Liverpool at this stage last season were seventh, on 58 points, 12 points adrift of the Champions League places. Now Brendan Rodgers’ side have just been displaced from top spot with a game to go with 23 more points in the bag and 29 more goals scored. Say it all you want, but you didn’t see it coming. A 33-1 betting slip is a punt not a prediction. Hope not expectation.

Chelsea and Palace hurt, of course they did. But this season has been one hell of a ride. The most enjoyable journey for years. To come so close to the title and (perhaps, probably, maybe) not win it, is hard to take after a 24-year wait. But nevertheless simply making football fun again is to be celebrated. To be taken seriously is to be celebrated. To be a force to be reckoned with is to be celebrated.
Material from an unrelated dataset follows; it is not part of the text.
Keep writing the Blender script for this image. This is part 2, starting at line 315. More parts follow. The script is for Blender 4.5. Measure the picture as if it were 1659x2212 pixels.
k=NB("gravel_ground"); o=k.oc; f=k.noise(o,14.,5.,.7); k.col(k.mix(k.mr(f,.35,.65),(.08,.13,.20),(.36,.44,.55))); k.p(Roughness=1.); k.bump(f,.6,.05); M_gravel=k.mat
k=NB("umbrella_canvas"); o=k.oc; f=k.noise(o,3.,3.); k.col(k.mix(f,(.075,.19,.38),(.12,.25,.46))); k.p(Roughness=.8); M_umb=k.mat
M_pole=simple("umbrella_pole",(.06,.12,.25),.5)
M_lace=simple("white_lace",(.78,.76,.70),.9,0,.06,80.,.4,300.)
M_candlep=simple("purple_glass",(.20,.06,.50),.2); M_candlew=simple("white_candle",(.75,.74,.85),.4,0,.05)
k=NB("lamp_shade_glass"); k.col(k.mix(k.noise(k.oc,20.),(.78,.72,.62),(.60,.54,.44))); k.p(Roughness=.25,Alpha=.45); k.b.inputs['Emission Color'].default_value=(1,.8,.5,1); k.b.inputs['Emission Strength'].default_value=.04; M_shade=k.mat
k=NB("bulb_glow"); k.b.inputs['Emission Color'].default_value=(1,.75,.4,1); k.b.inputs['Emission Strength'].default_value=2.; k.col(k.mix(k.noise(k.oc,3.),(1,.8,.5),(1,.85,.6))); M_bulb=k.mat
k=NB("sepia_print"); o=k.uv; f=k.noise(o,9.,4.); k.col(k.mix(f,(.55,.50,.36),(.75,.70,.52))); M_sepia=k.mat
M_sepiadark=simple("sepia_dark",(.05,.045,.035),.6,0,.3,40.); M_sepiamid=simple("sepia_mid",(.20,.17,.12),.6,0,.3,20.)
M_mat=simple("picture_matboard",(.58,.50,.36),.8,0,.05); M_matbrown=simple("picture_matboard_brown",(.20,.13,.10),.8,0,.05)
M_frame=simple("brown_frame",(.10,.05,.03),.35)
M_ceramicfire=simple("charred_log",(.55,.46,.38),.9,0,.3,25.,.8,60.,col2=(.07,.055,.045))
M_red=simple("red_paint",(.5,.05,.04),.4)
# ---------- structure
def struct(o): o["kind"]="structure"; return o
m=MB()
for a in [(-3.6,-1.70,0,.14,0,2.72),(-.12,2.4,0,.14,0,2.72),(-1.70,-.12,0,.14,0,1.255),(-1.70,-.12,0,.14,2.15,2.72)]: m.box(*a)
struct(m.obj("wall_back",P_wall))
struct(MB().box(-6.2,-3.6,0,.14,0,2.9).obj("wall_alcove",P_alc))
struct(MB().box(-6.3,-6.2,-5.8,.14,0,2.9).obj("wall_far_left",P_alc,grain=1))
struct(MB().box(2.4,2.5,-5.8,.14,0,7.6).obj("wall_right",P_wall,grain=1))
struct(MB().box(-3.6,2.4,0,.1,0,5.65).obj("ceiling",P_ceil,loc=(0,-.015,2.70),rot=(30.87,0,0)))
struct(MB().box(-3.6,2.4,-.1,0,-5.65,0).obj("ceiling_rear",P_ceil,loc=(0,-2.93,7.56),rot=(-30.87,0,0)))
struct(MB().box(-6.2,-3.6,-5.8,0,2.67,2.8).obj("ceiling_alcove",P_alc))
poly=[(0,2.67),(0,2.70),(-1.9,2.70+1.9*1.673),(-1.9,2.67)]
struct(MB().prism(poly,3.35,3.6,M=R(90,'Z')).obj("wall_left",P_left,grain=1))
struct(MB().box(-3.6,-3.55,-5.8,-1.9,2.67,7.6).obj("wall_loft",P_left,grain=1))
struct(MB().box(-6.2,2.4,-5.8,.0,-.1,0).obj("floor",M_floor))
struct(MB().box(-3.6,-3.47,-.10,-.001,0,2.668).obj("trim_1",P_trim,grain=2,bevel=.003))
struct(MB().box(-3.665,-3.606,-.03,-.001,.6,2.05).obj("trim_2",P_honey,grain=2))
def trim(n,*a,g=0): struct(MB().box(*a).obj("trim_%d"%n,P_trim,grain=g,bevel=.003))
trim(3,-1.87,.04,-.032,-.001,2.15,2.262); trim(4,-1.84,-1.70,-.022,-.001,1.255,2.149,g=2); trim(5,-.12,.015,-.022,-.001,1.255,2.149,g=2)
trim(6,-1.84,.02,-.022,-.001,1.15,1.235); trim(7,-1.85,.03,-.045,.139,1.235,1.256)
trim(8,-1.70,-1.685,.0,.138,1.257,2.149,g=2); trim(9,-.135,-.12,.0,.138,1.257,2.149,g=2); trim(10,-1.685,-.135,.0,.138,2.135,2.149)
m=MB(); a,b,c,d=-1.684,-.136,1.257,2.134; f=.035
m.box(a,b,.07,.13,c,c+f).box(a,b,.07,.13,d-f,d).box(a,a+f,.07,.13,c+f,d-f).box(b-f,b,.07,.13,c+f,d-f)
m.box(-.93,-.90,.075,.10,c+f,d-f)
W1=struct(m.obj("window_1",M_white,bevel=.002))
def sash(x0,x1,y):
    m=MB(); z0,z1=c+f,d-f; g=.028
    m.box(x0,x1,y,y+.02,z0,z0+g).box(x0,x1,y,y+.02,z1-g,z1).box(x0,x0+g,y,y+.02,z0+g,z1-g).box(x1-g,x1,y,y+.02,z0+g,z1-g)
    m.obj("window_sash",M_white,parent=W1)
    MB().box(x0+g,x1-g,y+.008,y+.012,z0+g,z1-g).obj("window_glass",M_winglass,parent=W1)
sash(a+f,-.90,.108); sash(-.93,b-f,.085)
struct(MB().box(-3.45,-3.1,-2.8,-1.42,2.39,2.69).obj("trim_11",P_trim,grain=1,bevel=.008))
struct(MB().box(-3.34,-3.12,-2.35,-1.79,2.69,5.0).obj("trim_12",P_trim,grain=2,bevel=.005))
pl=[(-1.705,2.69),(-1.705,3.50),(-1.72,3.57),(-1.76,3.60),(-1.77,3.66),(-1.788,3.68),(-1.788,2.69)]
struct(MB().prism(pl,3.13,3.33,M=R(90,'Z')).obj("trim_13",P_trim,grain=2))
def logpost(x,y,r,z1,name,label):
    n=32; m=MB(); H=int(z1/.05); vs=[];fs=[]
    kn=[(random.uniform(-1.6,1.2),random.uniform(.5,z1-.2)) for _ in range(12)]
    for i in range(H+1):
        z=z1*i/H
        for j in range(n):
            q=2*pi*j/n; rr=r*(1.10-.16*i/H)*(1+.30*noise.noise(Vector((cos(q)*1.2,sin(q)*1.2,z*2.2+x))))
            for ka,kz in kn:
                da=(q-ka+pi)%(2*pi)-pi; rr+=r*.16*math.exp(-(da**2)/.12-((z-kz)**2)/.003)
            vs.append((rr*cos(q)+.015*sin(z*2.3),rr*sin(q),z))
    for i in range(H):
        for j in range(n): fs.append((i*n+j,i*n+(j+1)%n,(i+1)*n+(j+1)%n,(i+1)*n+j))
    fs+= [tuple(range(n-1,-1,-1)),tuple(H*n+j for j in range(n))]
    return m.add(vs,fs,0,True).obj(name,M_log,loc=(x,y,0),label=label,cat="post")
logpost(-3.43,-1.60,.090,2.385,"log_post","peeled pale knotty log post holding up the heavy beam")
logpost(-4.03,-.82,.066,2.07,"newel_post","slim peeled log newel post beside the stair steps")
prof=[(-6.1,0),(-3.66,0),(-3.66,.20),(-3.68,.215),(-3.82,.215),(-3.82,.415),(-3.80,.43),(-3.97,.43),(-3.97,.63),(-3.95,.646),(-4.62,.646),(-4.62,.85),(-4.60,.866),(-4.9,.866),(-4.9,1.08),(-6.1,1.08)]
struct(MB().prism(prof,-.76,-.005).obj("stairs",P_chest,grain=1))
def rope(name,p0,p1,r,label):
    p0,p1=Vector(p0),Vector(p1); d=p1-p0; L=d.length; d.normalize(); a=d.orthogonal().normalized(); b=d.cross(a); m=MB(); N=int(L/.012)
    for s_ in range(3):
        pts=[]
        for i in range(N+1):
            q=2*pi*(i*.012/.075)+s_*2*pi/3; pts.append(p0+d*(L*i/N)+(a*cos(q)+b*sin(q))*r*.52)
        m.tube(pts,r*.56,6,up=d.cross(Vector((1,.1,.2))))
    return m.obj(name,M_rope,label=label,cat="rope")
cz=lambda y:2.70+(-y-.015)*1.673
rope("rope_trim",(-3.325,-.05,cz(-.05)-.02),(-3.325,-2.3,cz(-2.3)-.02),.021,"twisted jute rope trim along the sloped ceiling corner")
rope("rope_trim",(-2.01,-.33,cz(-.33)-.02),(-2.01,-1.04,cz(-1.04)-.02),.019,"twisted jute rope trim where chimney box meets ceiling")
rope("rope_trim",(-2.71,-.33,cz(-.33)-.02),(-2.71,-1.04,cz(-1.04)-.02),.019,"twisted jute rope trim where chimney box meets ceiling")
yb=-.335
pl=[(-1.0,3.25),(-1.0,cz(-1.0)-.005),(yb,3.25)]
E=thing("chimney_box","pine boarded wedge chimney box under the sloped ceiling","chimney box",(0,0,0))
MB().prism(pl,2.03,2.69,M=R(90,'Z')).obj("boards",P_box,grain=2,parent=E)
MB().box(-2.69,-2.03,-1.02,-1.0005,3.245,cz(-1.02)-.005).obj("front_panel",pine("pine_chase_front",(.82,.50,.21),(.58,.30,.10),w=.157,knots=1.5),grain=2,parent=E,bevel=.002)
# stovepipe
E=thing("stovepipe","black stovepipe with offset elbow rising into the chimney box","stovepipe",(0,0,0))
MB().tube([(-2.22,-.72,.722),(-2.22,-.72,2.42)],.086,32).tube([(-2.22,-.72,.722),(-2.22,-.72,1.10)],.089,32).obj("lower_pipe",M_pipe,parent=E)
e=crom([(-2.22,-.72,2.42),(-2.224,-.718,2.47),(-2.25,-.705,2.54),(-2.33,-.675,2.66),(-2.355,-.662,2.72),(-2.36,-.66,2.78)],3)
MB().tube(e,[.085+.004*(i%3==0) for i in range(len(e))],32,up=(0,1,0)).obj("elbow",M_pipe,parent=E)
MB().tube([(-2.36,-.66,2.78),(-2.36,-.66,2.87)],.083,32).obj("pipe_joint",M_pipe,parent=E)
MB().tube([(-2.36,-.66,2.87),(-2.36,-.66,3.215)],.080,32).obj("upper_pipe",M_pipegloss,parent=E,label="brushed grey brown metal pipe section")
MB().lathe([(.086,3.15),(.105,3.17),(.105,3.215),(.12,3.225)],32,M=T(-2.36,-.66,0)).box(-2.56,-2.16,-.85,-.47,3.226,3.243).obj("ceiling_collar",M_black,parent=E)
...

Even to be the wrong side of the schadenfreude is to be celebrated – it’s much better than simply not mattering, which for too long has been the case.

It’s been a cracking campaign – a season to remember – and, whatever happens, Sunday should be a celebration of that. Instead of watching a glorified testimonial from half-arsed players, we will instead witness the efforts of the most entertaining team in the league going one last time and praying for a miracle in Manchester. This manager and this group of players have delivered over nine months of football. And then some. They should be thanked for that rather than sneered at for failings in crucial minutes of two games.

Forget the 0-2 and the 3-3 and think instead that next season we will again hear the Champions League anthem ring out around Anfield to a backdrop of You’ll Never Walk Alone and a passionate Kop. The league’s best strikeforce will remain, along with their supporting cast. And top quality reinforcements should be easier to find with the lure of Europe’s top competition and the opportunity to play for Brendan Rodgers’ entertainers. Who wouldn’t want to be a part of it, it looks like fun. These are good times, they could soon be great, if not this season then maybe next. Raise a glass and raise a smile. It’s probably all over, but it isn’t now.

And one thing’s for certain after this season: I’m not sick of being a Liverpool fan any more.